Through Walker, Hansen met Microsoft CEO Steve Ballmer, a billionaire long interested in NBA ownership.

Walker also connected Hansen to Erik and Peter Nordstrom, wealthy brothers with large stakes in the Seattle-based department-store chain bearing their name.

By June, Hansen publicly revealed that Ballmer and the Nordstrom brothers were part of his group. Although it wasn’t disclosed how much Hansen or the others planned to invest, the addition of Ballmer, worth an estimated $15 billion, eliminated the need to to look for other investors.

Hansen said he plans to invest far more than the 15 percent thresholdrequired by the NBA to be the majority partner of the team. He also revealed Walker would be a small investor.

Last fall, the city and county councils tentatively signed off on the proposal after Hansen made concessions.

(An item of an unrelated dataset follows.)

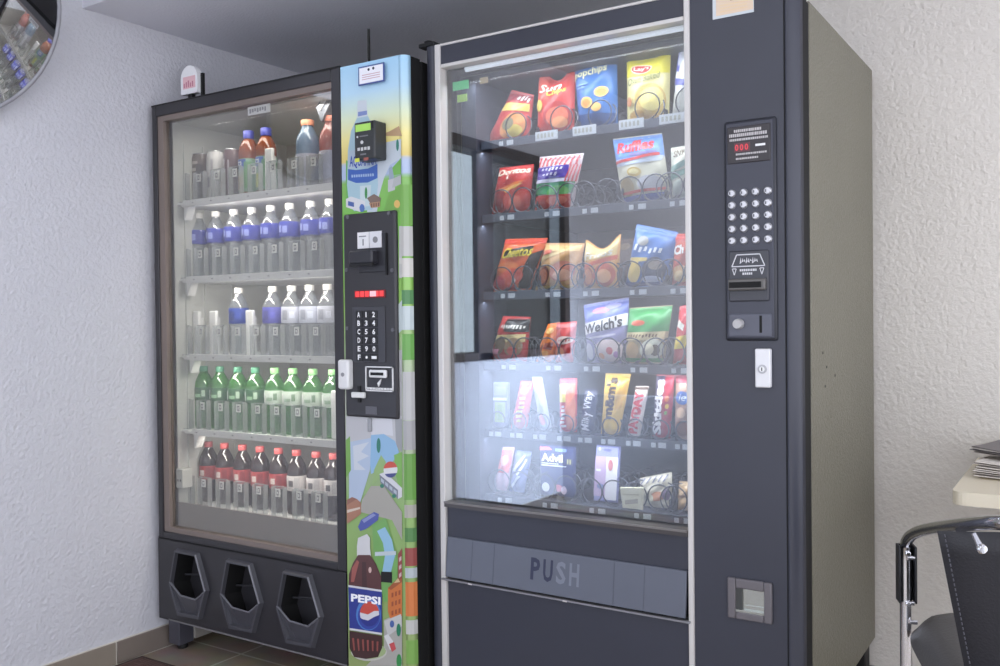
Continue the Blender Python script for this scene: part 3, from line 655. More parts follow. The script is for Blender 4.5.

Throughout the negotiations, Hansen was “very forthright” and “very flexible,” said Seattle City Councilmember Tim Burgess.

It’s unclear how rich Hansen is. To protect the public interest, he is required to maintain his personal wealth at no less than $300 million, and he agreed to have his personal finances and business plan confidentially examined by independent auditors.

In January, Hansen’s group reached an agreement to purchase a majority share of the Sacramento Kings for a reported $341 million, subject to NBA approval. On Friday, the group added $25 million to its offer.

If it all works out

If Hansen prevails, the inevitable question is: What kind of owner will he be?

Polos, the friend since business school, predicted Hansen is “not going to be like Mark Cuban,” the outspoken billionaire entrepreneur who owns the Dallas Mavericks and who stars in the reality show “Shark Tank.”

Hansen would take an active role, though. “I want to make sure this business of basketball is focused on giving back to the community and having the right players,” he said. “I won’t tolerate any less.”

At the same time, Hansen has vowed in a recent letter to his hedge-fund investors that he would give most of his attention to Valiant and let others run the Sonics.

He promised to “hire the best and brightest people I can find, and then just get out of the way.”